Todo apunta a que hay un cambio de ciclo, pero quienes han de protagonizarlo ya tienen bastante con sobrevivir, con luchar por construirse una identidad propia en un mundo que se la niega. En vez de abrirse al futuro, arriesgar y reinventar, se ven obligados a asumir una actitud defensiva, a subsistir. ¿Cómo van a mirar al porvenir si pasan de un minijob a otro, si su horizonte se ha achicado hasta lo indecible, si se les ha desvanecido la misma posibilidad de proyectar una “carrera”? Se trabaja cuatro meses como periodista, pero mañana pueden estar trabajando de cajera, de traductora o dando panfletos de Greenpeace en la calle. ¿Sirve de algo tener una titulación universitaria para que luego quede en papel mojado? Bajo esas condiciones, ¿quién es capaz de pensar en términos de grandes proyectos, de capacidad emprendedora, de producción imaginaria? Lejos de ello, les encauzamos en las estrechas vías de una norma de existencia dócil, mediocre, conservadora. O les señalamos la puerta para que se vayan a otra parte, al exilio laboral en la Europa próspera.

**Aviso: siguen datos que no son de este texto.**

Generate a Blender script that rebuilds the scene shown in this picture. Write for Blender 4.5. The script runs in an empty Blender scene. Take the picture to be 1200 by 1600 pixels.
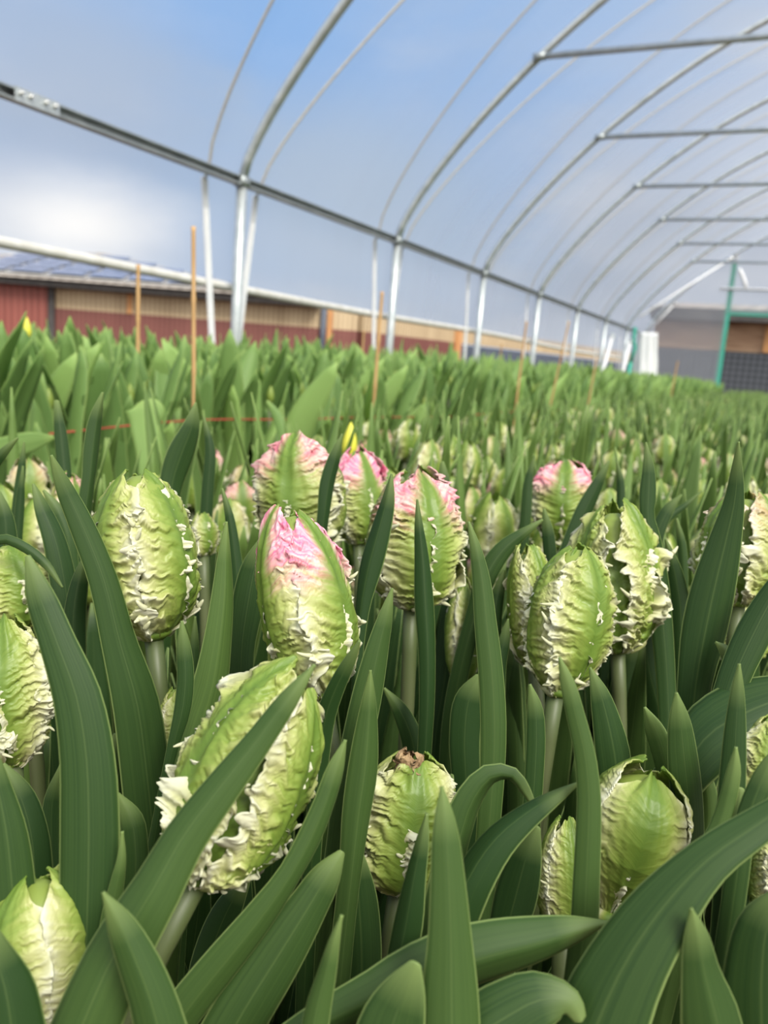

Con todo, de su rabia y frustración ha surgido nuestra toma de conciencia del anquilosamiento en el que estamos sumidos. Les hemos trasladado nuestras deudas, pero no están dispuestos a que los responsables se vayan de rositas. Quieren tener voz para reencauzar una sociedad que les ha creado expectativas que luego no ha sido capaz de cumplir, y que se les antoja hipócrita, injusta y ausente de capacidad para la innovación, incluso para la más mínima reforma. Nos han hecho ver, en definitiva, que este país necesita perder el miedo a la acción, no solo en sentido de actuar, sino de aceptar que los tiempos cambian y que hay que adaptarse a ellos de una manera activa. Adaptarse para renovarse, no para conformarse con la realidad.